The program will offer loans to Indigenous communities to help them buy equity stakes in projects in which the CIB is an investor.

“Our initiative is a little bit different in that we can just do a direct loan,” Ms. Thatcher said.

“We don’t need to have a financial institution lending to the community – we can now lend to them directly.”

Loans through the new initiative will be limited to five sectors in the CIB’s mandate: public transit, clean power, green infrastructure, broadband and trade and transportation.

Recently, Indigenous groups have raised concerns that Ottawa could exclude oil and gas projects from a prospective loan-guarantee program to make it align with the federal government’s goal to reach net-zero emissions by 2050.

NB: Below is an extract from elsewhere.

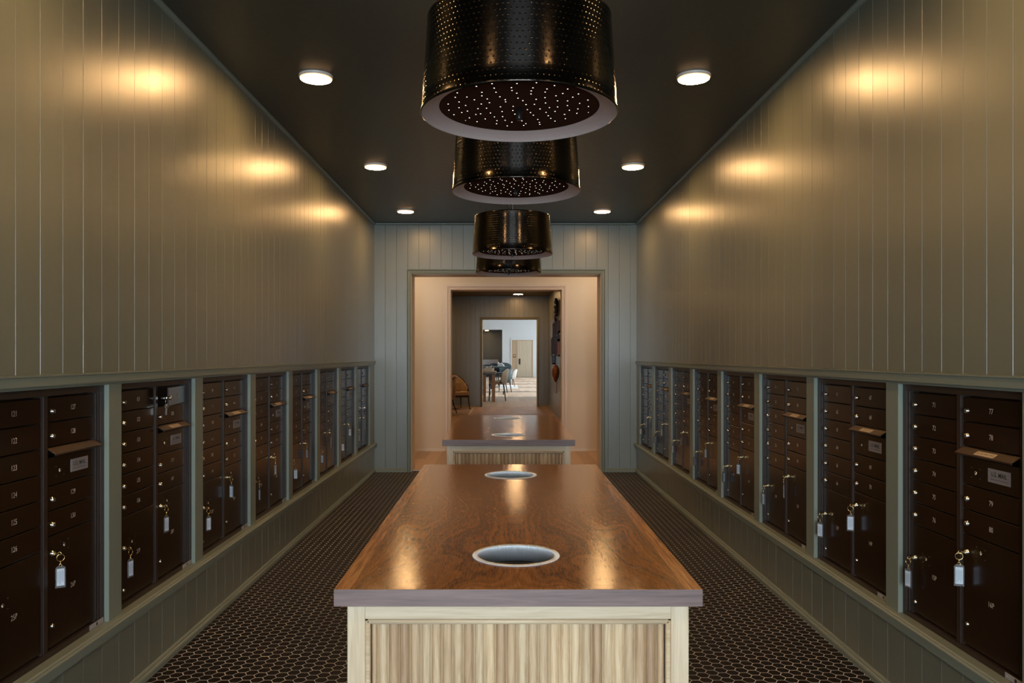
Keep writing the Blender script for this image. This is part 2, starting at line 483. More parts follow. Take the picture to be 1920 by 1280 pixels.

The CIB announcement comes on the heels of the federal government’s fall economic statement, in which Ottawa said it would work on developing an Indigenous loan-guarantee program “to help facilitate Indigenous equity ownership in major projects in the natural resource sector,” with details to come in the 2024 federal budget.

Indigenous groups, including the British Columbia-based First Nations Major Projects Coalition, have been lobbying for a federal Indigenous loan-guarantee program for several years, saying such a program would help Indigenous communities benefit from projects going through their traditional territories and spur development in sectors including critical minerals.

Ontario, Alberta and Saskatchewan have Indigenous loan-guarantee programs.

In an October letter to Prime Minister Justin Trudeau, four Indigenous groups – First Nations LNG Alliance, First Nations Power Authority, Indigenous Resource Network and Athabasca Indigenous Investments – said “the inclusion of oil and natural gas as an eligible project type is critical to the prosperity of many Indigenous nations in Canada, some of whom are pursuing partnerships in traditional oil and gas and in Canada’s emerging liquefied natural gas sector.”

First Nations Major Projects Coalition chief executive officer Niilo Edwards on Monday called the new CIB initiative a much-needed tool to help Indigenous nations finance their projects, saying in an e-mail that “more options are better” when it comes to improving access to capital for Indigenous communities.

As for Ottawa’s Indigenous loan-guarantee program, the coalition hopes it will be “sector agnostic,” meaning oil and gas projects would be eligible.

Created in 2017 by the Liberal government as a Crown corporation to encourage infrastructure development through public-private partnerships, the CIB was criticized for being slow and ineffective, with the House of Commons transport committee in 2022 recommending that it be abolished.

But CIB has continued to operate, with a mandate to use at least $1-billion of its $35-billion in federal funding to pursue economic reconciliation with Indigenous communities.

The Indigenous Equity Initiative will feature loans between $5-million and $100-million to cover up to 90 per cent of Indigenous equity interest, CIB said.

The $1-billion target “is a floor, not a ceiling,” Ms. Thatcher said, adding that there are more than $2-billion worth of prospective deals that could be under consideration in the Indigenous Equity Initiative program.